I just completed some work – a large translation exercise French to English, for which I was engaged as part of a three-person team. We worked well together: with bonhomie, professionalism and good humour. It was a pleasure.
The work is done and an evaluation is not out of place, so I wrote myself a note on the job and, suitably redacted, it follows for anyone with a passing interest. Translators jealously guard their trade dealings. I feel a shared experience may assist my colleagues, and I offer them this in a spirit of openness.
“A hard nut to crack”
It was a pleasure, but it was a lot of hard work. The French text was a report plus its accompanying methodology etc. concerning a matter of some controversy. It was palpably written in a style that avoided any clue as to who the parties involved had been, or even the specific roles by which they were involved, other than broad categorisations. Locations were masked and circumlocutions deployed to gloss over crucial elements of the story. As a result, much time was spent by the translators in trying to figure out something as basic as what tense to use (was the text hypothetical or an actual case?), what certain collocations were intended to convey (saying it without saying it, and with what nuances) and a methodology that in parts was tantamount to saying “our method is to have no method.”
This the translators needed to understand in order to be able to convey the content accurately and, in many cases, some interpretation, which was requested but only in part forthcoming, was in fact essential to be able to put parts of the French into coherent English (such as musical “key” allusions and input references to statements where it wasn’t clear whether they were said in the press generally or were specific to the facts). The time spent on the work was therefore disproportionate to the time that would normally be needed for a document of such length and, in fact, this seriously impinged on the hourly rate of progress.
Payment and duration
In addition to the translation, we each proofread contributions from another member, under the 4-eyes principle. The rate for each task was, as is normal, set per word in the text that is worked on, proofreading being charged at around a third of the rate for translation, even a little less, which itself is charged at an intra-sector rate allowing a margin when delivered to the ultimate client.
The job took 4 days and netted income of EUR XXX per day, which is acceptable (though the reader might fall off their perch were they to be apprised of the figure).
My tendency to offer full explanations tires people out, even if it informs them of my thinking and although I cite extensive reasoning and attested basis for what I think. People don’t want thoughts, they want answers. But answers like “Yes” – given when asked to “be brief” - then got questioned with the inevitable “Why?”

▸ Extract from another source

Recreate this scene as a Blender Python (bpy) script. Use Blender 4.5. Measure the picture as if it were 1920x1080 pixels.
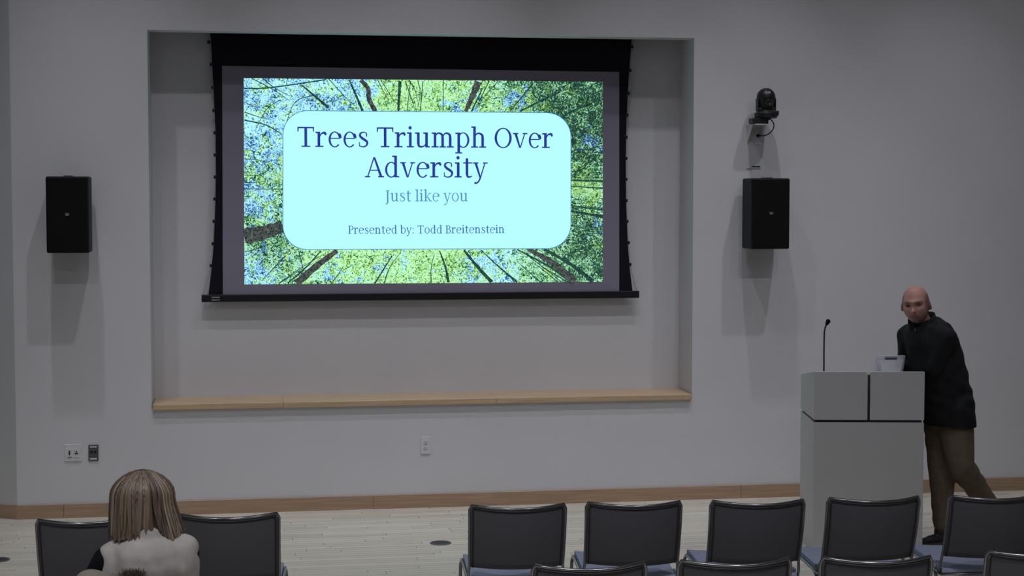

Much discussion, written and spoken, went unpaid, and in large part unthanked – at least expressly. It is a vast waste of time and this must be noted for the future.
The proofreading portion
The proofreading was billed at a rate that is standard in the market, but it’s a rate that is too low in general. The time input for the proofreading was in the region of 10 hours, and was billed at EUR XXX, an hourly rate of EUR XXX.

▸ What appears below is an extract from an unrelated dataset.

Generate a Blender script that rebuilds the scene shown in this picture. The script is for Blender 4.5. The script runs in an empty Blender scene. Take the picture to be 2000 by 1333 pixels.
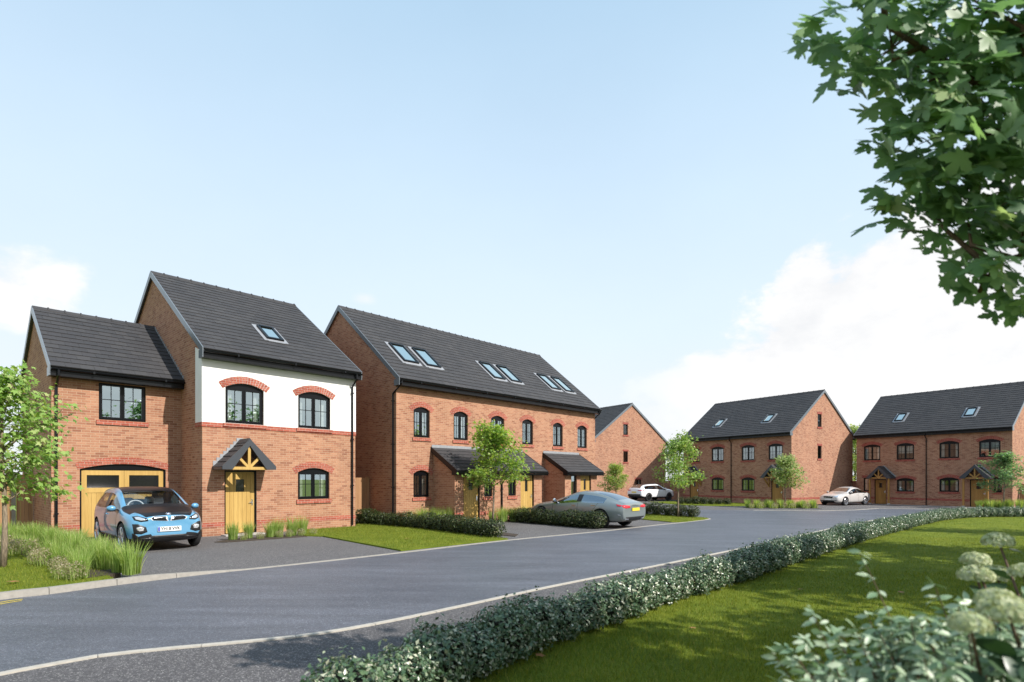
import bpy, bmesh, math, random
import numpy as np
from mathutils import Vector, Matrix
from mathutils.geometry import tessellate_polygon
from mathutils.bvhtree import BVHTree
R = math.radians
random.seed(7)
rng = np.random.default_rng(11)
scene = bpy.context.scene
COL = scene.collection

# ------------------------------------------------------------------ object helpers
def tag(o, label=None, cat=None, group=None, kind=None):
    if label: o['label'] = label
    if cat: o['category'] = cat
    if group: o['group'] = group
    if kind: o['kind'] = kind
    return o

def empty(name, loc=(0, 0, 0), rz=0.0):
    o = bpy.data.objects.new(name, None)
    o.empty_display_size = 0.3
    o.location = loc
    o.rotation_euler = (0, 0, rz)
    COL.objects.link(o)
    return o

def link(name, me, parent=None, loc=None, rot=None):
    o = bpy.data.objects.new(name, me)
    COL.objects.link(o)
    if parent is not None: o.parent = parent
    if loc is not None: o.location = loc
    if rot is not None: o.rotation_euler = rot
    return o

def copy_tree(o, parent=None):
    c = o.copy()
    COL.objects.link(c)
    c.parent = parent
    for ch in [x for x in bpy.data.objects if x.parent == o]:
        copy_tree(ch, c)
    return c

class MB:
    """collects polygons (with box-projected UVs in metres) into one mesh"""
    def __init__(self):
        self.v = []; self.f = []; self.m = []; self.uvmode = 'box'
    def pts(self, pts):
        i = len(self.v); self.v.extend([tuple(p) for p in pts]); return i
    def face(self, pts, m=0):
        i = self.pts(pts); self.f.append(tuple(range(i, i + len(pts)))); self.m.append(m)
    def box(self, x0, x1, y0, y1, z0, z1, m=0):
        i = self.pts([(x0,y0,z0),(x1,y0,z0),(x1,y1,z0),(x0,y1,z0),(x0,y0,z1),(x1,y0,z1),(x1,y1,z1),(x0,y1,z1)])
        for q in ((0,3,2,1),(4,5,6,7),(0,1,5,4),(1,2,6,5),(2,3,7,6),(3,0,4,7)):
            self.f.append(tuple(i + k for k in q)); self.m.append(m)
    def hexa(self, p, m=0):
        """8 points, bottom ring then top ring"""
        i = self.pts(p)
        for q in ((0,3,2,1),(4,5,6,7),(0,1,5,4),(1,2,6,5),(2,3,7,6),(3,0,4,7)):
            self.f.append(tuple(i + k for k in q)); self.m.append(m)
    def bar(self, a, b, w, h, up=(0, 0, 1), m=0):
        a = Vector(a); b = Vector(b); d = (b - a).normalized(); up = Vector(up)
        s = d.cross(up).normalized(); u = s.cross(d).normalized()
        s *= w / 2; u *= h / 2
        self.hexa([a - s - u, a + s - u, b + s - u, b - s - u, a - s + u, a + s + u, b + s + u, b - s + u], m)
    def tube(self, pts, rad, n=8, m=0, caps=True):
        pts = [Vector(p) for p in pts]
        if not hasattr(rad, '__len__'): rad = [rad] * len(pts)
        base = len(self.v)
        d0 = (pts[1] - pts[0]).normalized()
        ref = Vector((0, 0, 1)) if abs(d0.z) < .9 else Vector((1, 0, 0))
        for i, p in enumerate(pts):
            if i == 0: d = pts[1] - pts[0]
            elif i == len(pts) - 1: d = pts[-1] - pts[-2]
            else: d = (pts[i+1] - pts[i]).normalized() + (pts[i] - pts[i-1]).normalized()
            d.normalize()
            s = d.cross(ref)
            if s.length < 1e-4: s = d.cross(Vector((0, 1, 0)))
            s.normalize(); u = s.cross(d)
            for k in range(n):
                a = 2 * math.pi * k / n
                self.v.append(tuple(p + s * (rad[i] * math.cos(a)) + u * (rad[i] * math.sin(a))))
        for i in range(len(pts) - 1):
            for k in range(n):
                a = base + i * n + k; b = base + i * n + (k + 1) % n
                self.f.append((a, b, b + n, a + n)); self.m.append(m)
        if caps:
            self.f.append(tuple(base + k for k in range(n))[::-1]); self.m.append(m)
            e = base + (len(pts) - 1) * n
            self.f.append(tuple(e + k for k in range(n))); self.m.append(m)
    def mesh(self, name, mats, smooth=False):
        me = bpy.data.meshes.new(name)
        me.from_pydata(self.v, [], self.f)
        for m in (mats if isinstance(mats, (list, tuple)) else [mats]): me.materials.append(m)
        me.polygons.foreach_set('material_index', self.m)
        uv = me.uv_layers.new(name='UVMap')
        data = np.zeros((len(me.loops), 2), np.float32)
        k = 0
        for f in self.f:
            p = [self.v[i] for i in f]
            n = Vector((0, 0, 0))
            for j in range(len(p)):                       # Newell normal
                a = p[j]; b = p[(j + 1) % len(p)]
                n += Vector(((a[1]-b[1])*(a[2]+b[2]), (a[2]-b[2])*(a[0]+b[0]), (a[0]-b[0])*(a[1]+b[1])))
            if n.length: n.normalize()
            for q in p:
                if abs(n.z) > .92: data[k] = (q[0], q[1])
                else:
                    sl = max(.2, math.sqrt(max(0, 1 - n.z * n.z)))
                    if abs(n.x) > abs(n.y): data[k] = (q[1], q[2] / sl)
                    else: data[k] = (q[0], q[2] / sl)
                k += 1
        uv.data.foreach_set('uv', data.ravel())
        if smooth: me.polygons.foreach_set('use_smooth', [True] * len(me.polygons))
        me.update()
        return me
    def build(self, name, mats, parent=None, smooth=False, loc=None, rot=None):
        return link(name, self.mesh(name, mats, smooth), parent, loc, rot)

# ------------------------------------------------------------------ materials
def new_mat(name):
    m = bpy.data.materials.new(name); m.use_nodes = True
    nt = m.node_tree
    return m, nt, nt.nodes['Principled BSDF'], nt.nodes['Material Output']

def nd(nt, typ, ins=None, **kw):
    n = nt.nodes.new(typ)
    for k, v in kw.items(): setattr(n, k, v)
    for k, v in (ins or {}).items():
        if isinstance(v, bpy.types.NodeSocket): nt.links.new(v, n.inputs[k])
        else: n.inputs[k].default_value = v
    return n

def ramp(nt, fac, stops, interp='LINEAR'):
    n = nt.nodes.new('ShaderNodeValToRGB'); n.color_ramp.interpolation = interp
    el = n.color_ramp.elements
    while len(el) < len(stops): el.new(.5)
    for e, (p, c) in zip(el, stops):
        e.position = p; e.color = (c[0], c[1], c[2], 1)
    nt.links.new(fac, n.inputs[0])
    return n.outputs[0]

def mixc(nt, fac, a, b, mode='MIX'):
    n = nt.nodes.new('ShaderNodeMix'); n.data_type = 'RGBA'; n.blend_type = mode
    for i, v in ((0, fac), (6, a), (7, b)):
        if isinstance(v, bpy.types.NodeSocket): nt.links.new(v, n.inputs[i])
        else: n.inputs[i].default_value = v if i == 0 else (v[0], v[1], v[2], 1)
    return n.outputs[2]

def bump(nt, bsdf, h, strength=.3, dist=.01):
    b = nd(nt, 'ShaderNodeBump', {'Height': h, 'Strength': strength, 'Distance': dist})
    nt.links.new(b.outputs[0], bsdf.inputs['Normal'])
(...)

The proofreading rate was offered for proofreading. But nothing was offered for the verification of what was proofread by others on the team, which we were then asked to do. This renders the rate very unprofitable. It must be addressed in the future.

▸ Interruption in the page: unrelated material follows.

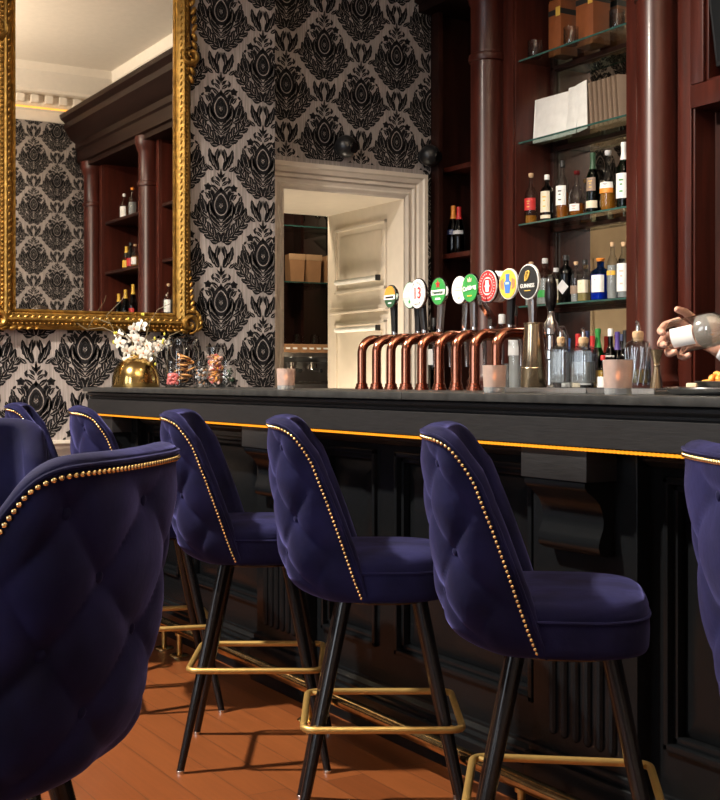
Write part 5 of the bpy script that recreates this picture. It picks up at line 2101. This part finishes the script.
pb = empty('person', (0, 0, 0), 0, 'bartender in a navy jacket with white cuff reaching in to pour from a clear bottle', 'person')
WR = cw(717, 347, 3.42)
EL = Vector((2.80, 2.22, 1.10))
RS = Vector((3.02, 2.11, 1.40))
LS = Vector((3.02, 1.73, 1.40))
LE = Vector((2.99, 1.64, 1.13))
LW = Vector((2.80, 1.74, 1.14))
hip = Vector((3.08, 1.92, .94))
fing = [
    ([(678, 321, 3.43), (665, 325, 3.425), (660, 331, 3.385), (663, 333, 3.35)], .0105),
    ([(674, 333, 3.44), (663, 339, 3.43), (660.5, 344, 3.385), (665, 345, 3.345)], .0110),
    ([(678, 343, 3.43), (668, 351, 3.41), (669, 354, 3.37), (675, 352, 3.33)], .0108),
    ([(687, 347, 3.42), (680, 356, 3.39), (684, 357.5, 3.35), (689, 355, 3.32)], .0095),
]
segs = []
palm = [cw(704, 342, 3.43), cw(690, 333, 3.44)]
for f_, r in fing:
    P = [cw(*p) for p in f_]
    segs.append((cw(708, 343, 3.43), P[0], .014, r * 1.15))
    for k in range(3):
        segs.append((P[k], P[k + 1], r * (1.08 - .05 * k), r * (1.03 - .06 * k)))
segs += [(cw(700, 337, 3.445), cw(684, 329, 3.445), .016, .013), (cw(702, 342, 3.44), cw(688, 341, 3.44), .016, .013)]
TH = [cw(708, 340, 3.42), cw(697, 322, 3.405), cw(685, 312, 3.365), cw(677, 309.5, 3.335)]
for k in range(3):
    segs.append((TH[k], TH[k + 1], (.017, .0135, .0115)[k], (.0135, .0115, .0095)[k]))
segs += [(WR, cw(706, 343, 3.43), .024, .020), (WR, EL, .026, .040), (EL, RS, .042, .052)]
# left hand resting on the bar's working edge
LH = [Vector((2.77, 1.76, 1.158)), Vector((2.71, 1.775, 1.15))]
segs += [(LS, LE, .052, .042), (LE, LW, .040, .026), (LW, LH[0], .026, .020), (LH[0], LH[1], .02, .017)]
for k, off in enumerate((-.03, -.01, .01, .03)):
    b0 = LH[1] + Vector((0, off, 0))
    segs.append((LH[0], b0, .016, .010))
    segs.append((b0, b0 + Vector((-.04, off * .2, -.002)), .0098, .009))
    segs.append((b0 + Vector((-.04, off * .2, -.002)), b0 + Vector((-.066 + abs(off) * .3, off * .25, -.008)), .009, .0078))
segs += [(LH[0] + Vector((.01, .02, 0)), LH[0] + Vector((-.02, .055, -.004)), .014, .011), (LH[0] + Vector((-.02, .055, -.004)), LH[0] + Vector((-.05, .062, -.008)), .011, .009)]
neck = Vector((3.03, 1.92, 1.47))
hd = Vector((2.99, 1.93, 1.635))
segs += [(hip, Vector((3.05, 1.92, 1.2)), .135, .13), (Vector((3.05, 1.86, 1.3)), Vector((3.05, 1.98, 1.3)), .125, .125), (LS, RS, .06, .06), (neck - Vector((0, 0, .06)), neck + Vector((-.01, 0, .07)), .058, .055),
         (hd + Vector((.02, 0, .03)), hd + Vector((.0, 0, .04)), .086, .082), (hd + Vector((-.015, 0, -.02)), hd + Vector((-.03, 0, -.065)), .068, .042),
         (hd + Vector((-.078, 0, .02)), hd + Vector((-.098, 0, -.018)), .010, .014)]
for s_ in (-1, 1):
    segs.append((hd + Vector((.012, s_ * .082, -.015)), hd + Vector((.018, s_ * .086, .02)), .010, .014))
    hj = hip + Vector((0, s_ * .095, -.02))
    kn = Vector((3.06, 1.92 + s_ * .11, .50))
    an = Vector((3.08, 1.92 + s_ * .12, .09))
    segs += [(hj, kn, .085, .058), (kn, an, .056, .038), (an + Vector((0, 0, -.03)), an + Vector((-.15, s_ * .02, -.05)), .038, .032)]
body = capsules(segs, .0046, 'body', M['skin'], pb, 4)
for s_ in (-1, 1):
    q = MB()
    q.ball(hd + Vector((-.074, s_ * .032, .012)), .013, 2)
    ey = q.build('eye', M['white'], pb)
    q = MB()
    q.ball(hd + Vector((-.0835, s_ * .032, .012)), .0058, 2, (.7, 1, 1))
    q.build('iris', M['hair'], ey)
    q = MB()
    q.tube([hd + Vector((-.080, s_ * .046, .031)), hd + Vector((-.087, s_ * .032, .036)), hd + Vector((-.086, s_ * .018, .033))], [.002, .0038, .003], 8)
    q.build('eyebrow', M['hair'], pb)
q = MB()
q.tube([hd + Vector((-.071, -.024, -.06)), hd + Vector((-.078, 0, -.062)), hd + Vector((-.071, .024, -.06))], [.003, .006, .003], 8)
q.build('mouth', M['lipred'], pb)
capsules([(hd + Vector((.035, 0, .06)), hd + Vector((.01, 0, .075)), .085, .075), (hd + Vector((.05, 0, 0)), hd + Vector((.045, 0, .05)), .07, .08)], .008, 'hair', M['hair'], pb, 4)
SL = WR + (EL - WR) * .10
jk = [(SL + (EL - WR) * .04, EL, .041, .054), (EL, RS, .056, .068), (LS, LE, .066, .054), (LE, LW + (LE - LW) * .15, .054, .040), (LS, RS, .076, .076), (Vector((3.05, 1.86, 1.28)), Vector((3.05, 1.98, 1.28)), .142, .142),
      (Vector((3.06, 1.87, 1.0)), Vector((3.06, 1.97, 1.0)), .145, .145), (Vector((3.06, 1.87, .84)), Vector((3.06, 1.97, .84)), .15, .15), (Vector((3.05, 1.92, 1.28)), Vector((3.06, 1.92, .84)), .15, .16), (neck - Vector((0, 0, .05)), neck - Vector((0, 0, .02)), .075, .068)]
capsules(jk, .009, 'jacket', M['suit'], pb, 4)
capsules([(SL - (EL - WR) * .02, SL + (EL - WR) * .1, .034, .037)], .005, 'shirt_cuff', M['shirt'], pb, 2)
tr = []
for s_ in (-1, 1):
    tr += [(hip + Vector((0, s_ * .095, -.02)), Vector((3.06, 1.92 + s_ * .11, .50)), .102, .078), (Vector((3.06, 1.92 + s_ * .11, .50)), Vector((3.08, 1.92 + s_ * .12, .13)), .076, .066)]
capsules(tr + [(hip + Vector((0, -.06, 0)), hip + Vector((0, .06, 0)), .125, .125)], .010, 'trousers', M['black'], pb, 4)
for s_ in (-1, 1):
    capsules([(Vector((3.09, 1.92 + s_ * .12, .05)), Vector((2.90, 1.92 + s_ * .14, .042)), .05, .042)], .008, 'shoe', M['shoe'], pb, 3)

M['spirit'] = pm('sparkle_spirit', (0.88, 0.83, 0.76), 0.08, noise=0.03)  # pale spirit, whitened to imitate bright reflections in the bottle glass
M['spirit'].node_tree.nodes['Principled BSDF'].inputs['Transmission Weight'].default_value = 0.75
M['spirit'].node_tree.nodes['Principled BSDF'].inputs['IOR'].default_value = 1.2
# the bottle in the hand
bdir = Vector((.21, -.96, .16)).normalized()
base = cw(674, 337.5, 3.375)
g = empty('bottle', base, 0, 'clear round bottle with white label held sideways in the bartender hand', 'bottle')
g.rotation_mode = 'QUATERNION'
g.rotation_quaternion = bdir.to_track_quat('Z', 'Y')
q = MB()
r = .0465
q.lathe([(0, .006), (r * .86, 0), (r, .008), (r, .115), (r * .95, .130), (r * .74, .146), (r * .42, .156), (r * .30, .166), (r * .29, .215), (r * .36, .218), (r * .36, .230), (r * .24, .230)], n=40, cap0=False, cap1=False)
q.build('glass_body', M['cut'], g, angle=50)
q = MB()
rr = []
for z in (.018, .085):
    row = []
    for k in range(15):
        a = R(158 + 66 * k / 14)
        row.append(((r + .0007) * math.cos(a), (r + .0007) * math.sin(a), z))
    rr.append(row)
q.rings(rr, close=False, cap0=False, cap1=False)
lb = q.build('paper_label', M['white'], g, angle=60)
q = MB()
q.lathe([(.001, .088), (r * .93, .088), (r * .93, .114), (r * .88, .128), (r * .68, .143), (r * .3, .152), (.001, .153)], n=36)
q.build('liquid', M['spirit'], g, angle=50)
q = MB()
q.tube([(0, 0, .228), (0, 0, .245), (.004, 0, .275)], [.011, .007, .0045], 12)
q.build('pourer', M['chrome'], g)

The charge was calculated based on the quantity of words in the original French document, and not the actual document as translated into English, and then proofread. That seems incorrect, if not vastly.
Proofreading is reading for proof: the next stage is nominally going to press. The next stage is not checking what’s been checked. For that, a further charge must be made. Sometimes there is a view that checking the checks is a result of the translator being wrong. But it can also be a product of the reviewer being wrong, and that is irksome.
Quality
The quality that was achieved by working on this project as we did is superior to that of a simple translation, but:
- the client pitches at a price commensurate with the market, which is on the low side because it does not take account of the true time input on the whole job, which is the input that would be devoted inhouse. So, the client gets inhouse quality at outsource price, with much work simply being done for free.
Payment terms
The invoice is promised to be paid when the client receives payment himself. There is no fall-back if his ultimate client simply doesn’t pay. There is too much good faith in translation.
The team’s Google sheet for circulating queries
The time expended on completing a Google sheet was fruitless. I contributed much – if not everything – and was rewarded with no helpful input from the rest of the team. It will not be repeated.
Important take-away
One take-away: you can’t use this blog as a common input online tool.